Doug Lillydahl

Doug Lillydahl is director of communication arts at Adlai E. Stevenson High School in Illinois. He guides literacy interventions and ELA staff development, oversees assessment, and supports curricular and instructional evolution.

Even Now, It's About Culture and Vision

We have been through the wringer. Wait—certainly, we are still mid-wringer. With so much disruption and uncertainty over the past few months, it feels like we are trying to navigate a course through a tsunami.  

And in many ways, we are. Decisions for providing the most basic services to our children and their families are hampered by distance and intermittent communication. While some are blessed with helpful student technology and community resources, so many of our students on the margins risk losing touch with an essential part of their reality: caring teachers and classmates.

Look no further than the teacher parades that dotted social media in the spring, when even a passing glimpse of their teachers driving past and waving was a savored moment in a child’s day.  

So, looking from a wide lens, it might seem our focus is entirely lost, and we are simply grabbing for any type of life raft. However, I urge you to recognize and honor the cultural ideas that guide your steps now and will guide you into the future:  

“All of our kids are ALL of OUR kids.”  

“Every child can learn.”  

When you communicate these ideas through your actions or words, know that despite the standstill in the work you might have planned, we still paddle forward as a Professional Learning Community.  
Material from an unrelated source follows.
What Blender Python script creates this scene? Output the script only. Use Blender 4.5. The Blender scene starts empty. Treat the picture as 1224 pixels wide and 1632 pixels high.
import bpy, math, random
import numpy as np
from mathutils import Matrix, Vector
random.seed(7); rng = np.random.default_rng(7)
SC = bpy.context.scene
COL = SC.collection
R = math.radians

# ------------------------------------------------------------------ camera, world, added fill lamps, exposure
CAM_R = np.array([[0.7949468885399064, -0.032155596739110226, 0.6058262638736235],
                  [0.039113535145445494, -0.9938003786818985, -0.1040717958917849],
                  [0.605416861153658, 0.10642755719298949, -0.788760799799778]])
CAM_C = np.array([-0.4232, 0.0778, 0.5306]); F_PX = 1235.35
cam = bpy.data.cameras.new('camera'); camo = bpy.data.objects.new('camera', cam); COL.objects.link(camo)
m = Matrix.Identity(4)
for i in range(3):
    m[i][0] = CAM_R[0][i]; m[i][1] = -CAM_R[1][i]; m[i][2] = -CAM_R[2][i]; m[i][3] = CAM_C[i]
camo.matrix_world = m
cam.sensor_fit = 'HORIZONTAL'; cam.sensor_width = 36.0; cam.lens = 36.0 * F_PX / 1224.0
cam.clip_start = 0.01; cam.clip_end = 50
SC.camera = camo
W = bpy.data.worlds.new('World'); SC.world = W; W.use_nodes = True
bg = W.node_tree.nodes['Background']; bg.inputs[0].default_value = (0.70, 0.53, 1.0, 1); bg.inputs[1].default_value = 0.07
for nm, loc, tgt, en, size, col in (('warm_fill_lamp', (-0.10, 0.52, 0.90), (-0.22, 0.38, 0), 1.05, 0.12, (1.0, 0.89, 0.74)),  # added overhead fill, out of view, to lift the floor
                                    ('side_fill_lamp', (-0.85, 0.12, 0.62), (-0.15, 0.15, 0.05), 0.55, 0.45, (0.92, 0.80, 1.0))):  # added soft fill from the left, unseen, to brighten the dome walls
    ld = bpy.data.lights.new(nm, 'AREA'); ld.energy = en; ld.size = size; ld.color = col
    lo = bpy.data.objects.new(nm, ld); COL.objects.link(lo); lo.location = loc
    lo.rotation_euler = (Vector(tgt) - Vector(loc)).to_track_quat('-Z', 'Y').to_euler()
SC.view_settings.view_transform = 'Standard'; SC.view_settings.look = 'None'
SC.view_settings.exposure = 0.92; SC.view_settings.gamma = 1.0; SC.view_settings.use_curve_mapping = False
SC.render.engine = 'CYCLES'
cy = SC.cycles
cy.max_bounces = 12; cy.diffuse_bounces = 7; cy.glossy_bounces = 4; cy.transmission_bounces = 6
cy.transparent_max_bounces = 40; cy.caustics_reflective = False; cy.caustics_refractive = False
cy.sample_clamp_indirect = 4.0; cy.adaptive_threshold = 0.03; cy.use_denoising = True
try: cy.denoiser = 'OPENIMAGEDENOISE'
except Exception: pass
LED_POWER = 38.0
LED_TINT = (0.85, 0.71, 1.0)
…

In the movies, the hero has the perfect reaction to the threatening seas of disruption, but our Professional Learning Community doesn’t guarantee perfect, immediate responses, it simply means that we start facing them together, paying attention to what demonstrably works, and showing cycles of improvement. And when this challenge (thankfully) falls away, we will continue that method into future challenges of all types.  

In my own school, we have a refrain about facing our challenges these days with flexibility and grace—for our students, but also for ourselves. We are heroes not because we are perfect, but because we doggedly continue to be present and engaged together.